Kadınlar birbirlerinin kalbine ve ruhuna dokunabilmek, acılarını hüzünlerini ve mutluluklarını paylaşmak için yüz yıllardır kadın çemberleri kurarlarmış. Kadın çemberlerine katılmak oldukça iyileştirici, güçlendirici ve birleştirici bir deneyim. Bu deneyimi ve kadınları güçlendirmek ve birlikte şifalandırmak için neler yapabileceğimizi Yoga Eğitmeni İrem Temel ile konuştuk.
İçindekiler
- 1 Biraz kendinizden bahsedebilir misiniz?
- 2 Kadın çemberinin ortaya çıkış hikayesini anlatabilir misiniz?
- 3 Kadın çemberi oluşturmaya nasıl karar verdiniz?
- 4 Çemberleri yaparken özellikle dikkat ettiğiniz tarihler var mı?
- 5 Çembere katılmadan önce dikkat edilmesi gerekenler nelerdir?
- 6 Başından sonuna bir kadın çemberinin akısı nasıl gerçekleşiyor?
- 7 Çemberden sonra kadınlarda ne gibi değişiklikler gözlemliyorsunuz?

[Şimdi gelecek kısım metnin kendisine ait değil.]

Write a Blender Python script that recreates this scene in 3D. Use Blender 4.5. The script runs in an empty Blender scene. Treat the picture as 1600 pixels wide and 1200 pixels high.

Biraz kendinizden bahsedebilir misiniz?
1997 yılında İstanbul’da doğdum, lise eğitimimi İstanbul Alman Lisesi’nde tamamladıktan sonra lisans eğitimi için Leeds Üniversitesi’ne makina mühendisliği okumaya gittiğim donemde yoga ve meditasyon ile tanıştım. Bu yönde kendimi geliştirerek yoga kulübünde dersler vermeye başladım. Aynı zamanda Cihangir Yoga’dan Yoga eğitmenlik eğitimimi tamamladım ve yüksek lisans yaptığım Imperial College’da da yoga ve meditasyon etkinliklerini yönettim. Şu anda aktif olarak Cihangir Yoga’da eğitmenim. Analitik geçmişimi pratiklerimin ön çalışmalarında sistematik planlar yapmak adına kullanıyorum. Ruhani konulara ayağı yere basan yaklaşımda bulunmam da hayatımı dengeliyor.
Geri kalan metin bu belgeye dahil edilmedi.